Facebook hearings shine a light on tech industry’s ills

It may have been Facebook’s role in the 2016 U.S. presidential election and misuse of its users’ information that led to Mark Zuckerberg’s appearance before Congress this week, but the two days of hearings have gone far beyond that and turned into something of a referendum on the ills of Facebook and the tech industry in general.

The tech giant’s questionable ability to fully understand and control the breadth of its user data was on full display at the hearings. On day two of questioning by Congress, the Facebook CEO fielded questions on everything from a lack of racial diversity in Facebook’s ranks to its impact on what news people see and its broader role in society.

Rep. G.K. Butterfield, D-N.C., held up photos of Facebook’s all-white leadership team, saying, “This does not reflect America.” He also asked if the company would hire more black employees and for retention data on employee diversity, pointing to an issue that’s plagued Silicon Valley generally.

Zuckerberg said Facebook was “focused on” the issue. “I think we know that the industry is behind on this,” he responded.

Zuckerberg also faced questions about Facebook’s role in society. Rep. Anna Eshoo, a Democrat from Facebook’s home district in California, dealt him a line of tough questioning, asking: “Do you have a moral responsibility to run a platform that protects democracy?” (Response: “Yes.”)

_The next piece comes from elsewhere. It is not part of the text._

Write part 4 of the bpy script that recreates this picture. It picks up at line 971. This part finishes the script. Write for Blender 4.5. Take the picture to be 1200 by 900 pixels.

At another point, Zuckerberg was asked about experiments Facebook did to determine how using the social media platform affects people’s mood. “We felt we had a responsibility to understand that,” he said. “We want our services to be good for people’s well-being.” Based on finding that people are happier when they use the platform actively, he said, Facebook has shifted its product to promote user engagement, to the dismay of publishers that now find their content increasingly deprioritized in the news feed.

Zuckerberg fielded repeated questions about whether Facebook has a bias against conservative content, a charge he denied.

From these and other questions, a theme emerged: Facebook has gotten so big it can’t police itself, not just when it comes to keeping user data safe, but around all the activity on its platform. To listen to the hearings, it sounded at points like Facebook had become a quasi-state; at one point, a member of Congress asked Zuckerberg how Facebook could help protect people from terrorism.

Zuckerberg said again and again that people have control over their data on Facebook. But Rep. Kathy Castor, a Democrat from Florida, said Facebook settings aren’t enough to protect people and the law hasn’t kept up to adequately protect people, calling for Congress to act. “That’s the business you’re in, gathering and aggregating data,” she said.

At another point, Rep. David McKinley, a Republican from West Virginia, pummeled Zuckerberg with questions about the appearance of ads for opioids on Facebook. “Your platform is still being used to circumvent the law,” he said. “You are hurting people.”

It’s unclear how well Zuckerberg did to sell the virtues of the tech industry. He was poised and polite, but stuck to his talking points, repeatedly falling back on the line that Facebook depends on users to flag objectionable content on the platform. He said Facebook’s own staff isn’t big enough to monitor the billions of pieces of content that runs through it, and the company needs to develop artificial intelligence tools to attack the problem. In the case of the opioids ads, which touch on a very human problem, the answer was a very mechanical one.